▶ [EXERCISE]:
The lines beneath this instruction, from the first through the one containing "above the sea", must be transcribed exactly; no other line belongs in the output.

↓↓↓

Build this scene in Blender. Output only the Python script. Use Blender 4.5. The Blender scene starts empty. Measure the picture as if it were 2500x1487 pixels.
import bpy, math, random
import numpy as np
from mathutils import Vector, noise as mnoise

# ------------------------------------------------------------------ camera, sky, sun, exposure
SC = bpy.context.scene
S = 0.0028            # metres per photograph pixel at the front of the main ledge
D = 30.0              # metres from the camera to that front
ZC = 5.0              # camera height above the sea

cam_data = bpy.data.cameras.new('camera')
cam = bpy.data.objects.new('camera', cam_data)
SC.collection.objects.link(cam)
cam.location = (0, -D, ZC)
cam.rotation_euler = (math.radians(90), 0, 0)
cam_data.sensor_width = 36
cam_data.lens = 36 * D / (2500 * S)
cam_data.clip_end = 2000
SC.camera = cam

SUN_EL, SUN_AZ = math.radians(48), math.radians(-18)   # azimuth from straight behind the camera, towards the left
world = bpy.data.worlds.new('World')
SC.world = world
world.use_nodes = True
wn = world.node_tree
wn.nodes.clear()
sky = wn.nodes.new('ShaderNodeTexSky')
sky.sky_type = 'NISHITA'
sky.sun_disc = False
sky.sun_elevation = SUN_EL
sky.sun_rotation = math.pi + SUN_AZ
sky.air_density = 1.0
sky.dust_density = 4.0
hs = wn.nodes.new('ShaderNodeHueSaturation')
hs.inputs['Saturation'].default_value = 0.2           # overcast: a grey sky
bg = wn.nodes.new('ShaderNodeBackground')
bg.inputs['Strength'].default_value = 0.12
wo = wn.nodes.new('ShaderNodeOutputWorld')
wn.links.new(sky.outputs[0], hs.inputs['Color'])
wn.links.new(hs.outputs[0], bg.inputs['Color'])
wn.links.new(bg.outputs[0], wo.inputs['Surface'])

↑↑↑

▶ [THE REPLY]:
Build this scene in Blender. Output only the Python script. Use Blender 4.5. The Blender scene starts empty. Measure the picture as if it were 2500x1487 pixels.
import bpy, math, random
import numpy as np
from mathutils import Vector, noise as mnoise

# ------------------------------------------------------------------ camera, sky, sun, exposure
SC = bpy.context.scene
S = 0.0028            # metres per photograph pixel at the front of the main ledge
D = 30.0              # metres from the camera to that front
ZC = 5.0              # camera height above the sea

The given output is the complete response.